Erin Cooley, the Massachusetts policy director for Democrats for Education Reform, said although the MCAS is not a perfect exam, it’s a “critical tool” for understanding how students in different school districts are performing.

“We have to know that a Massachusetts diploma actually means something, and if we take away the MCAS as a graduation requirement, we don’t actually have that measure,” she said. “It’s all based on districts, local decisions, and no state standardized measure or state-standardized way that we could say, ‘This is what a Massachusetts diploma actually means.’”

Jack Schneider, a professor of education policy and reform at the University of Massachusetts Lowell, moderated the MTA forum. Other participants included U.S. Rep. Jamaal Bowman of New York; Wayne Au, a professor of education theory and equity at the University of Washington Bothell; Domingo Morel, a professor of political science at New York University; and three student speakers.

Bowman emphasized the importance of public education as a pillar of healthy democracy and recommended opting out of state standardized tests if possible.

“We need a revolution in public education in America,” Bowman said. “You can’t capture intelligence on a single standardized test, on a multiple-choice test or even on a written exam. Intelligence is infinite, and there are so many pathways that exist in life for our students to show how brilliant they are, how capable they are and most importantly, how creative they are.”

Bowman is the sponsor of the More Teaching Less Testing Act of 2023 in the U.S. House, a bill co-sponsored by Rep. Ayanna Pressley. That bill would decrease the federally-mandated frequency of standardized tests administered to students in grades three through 12.

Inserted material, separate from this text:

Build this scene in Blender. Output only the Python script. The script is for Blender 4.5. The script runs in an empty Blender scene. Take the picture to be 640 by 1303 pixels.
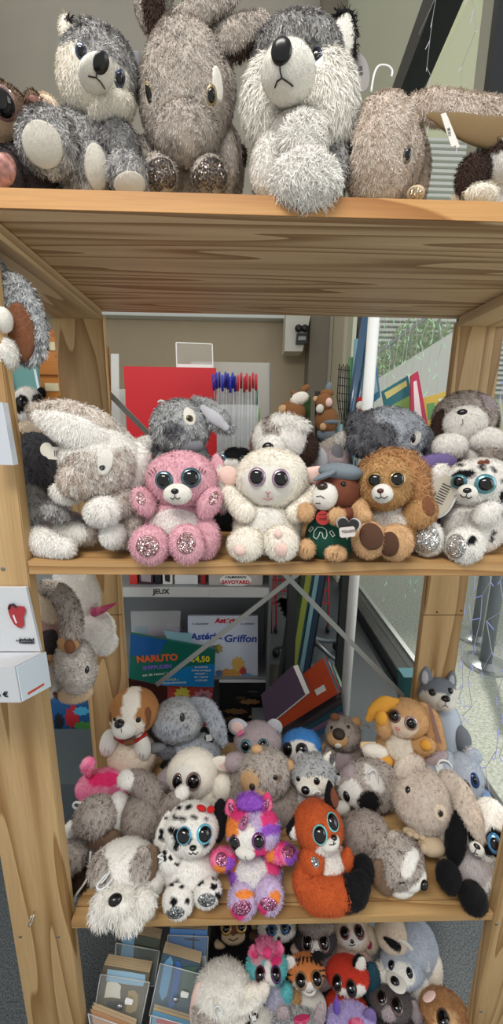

Au discussed the racist and classist origins of standardized testing and its strong correlation with poverty and socioeconomic status. Students from higher socioeconomic statuses tend to perform better on standardized tests, often because their families are able to afford test prep courses.

“We could take a room of 100 students and, without even giving the test, we could create a bell curve,” he said. “If we just knew how much money the families made, the educational level of their parents, we could actually just create our own bell curve and sort everyone based on that without having anyone take the test at all, and we’d be just as accurate in doing that.”

Au added that many outside factors also contribute positively to a student’s performance on a test, such as proper health care, air conditioning in classrooms, green space on school grounds, family housing stability and food security, and even the time of day a test is administered.

Morel spoke about what he called the failures of state receiverships to improve school districts’ performances and how they have negatively impacted minority students.

“It’s not about improving schools. It’s about removing the opposition for those that are trying to move forward a particular agenda,” he said. “That agenda can be charter schools, it can be the removal of certain teachers, removing teachers unions and others.”

The three students who spoke at the forum shared their experiences taking the test and how their classmates reacted to the exam. Angelica Pareja, a junior at Lowell High School, said taking the exam was difficult because English is her second language.

“I started to realize that honestly, the test isn’t fair because Spanish is my first language and English became my second language. And oftentimes, I would have to take longer periods of time answering questions because there were questions that confused me as a student,” Pareja said.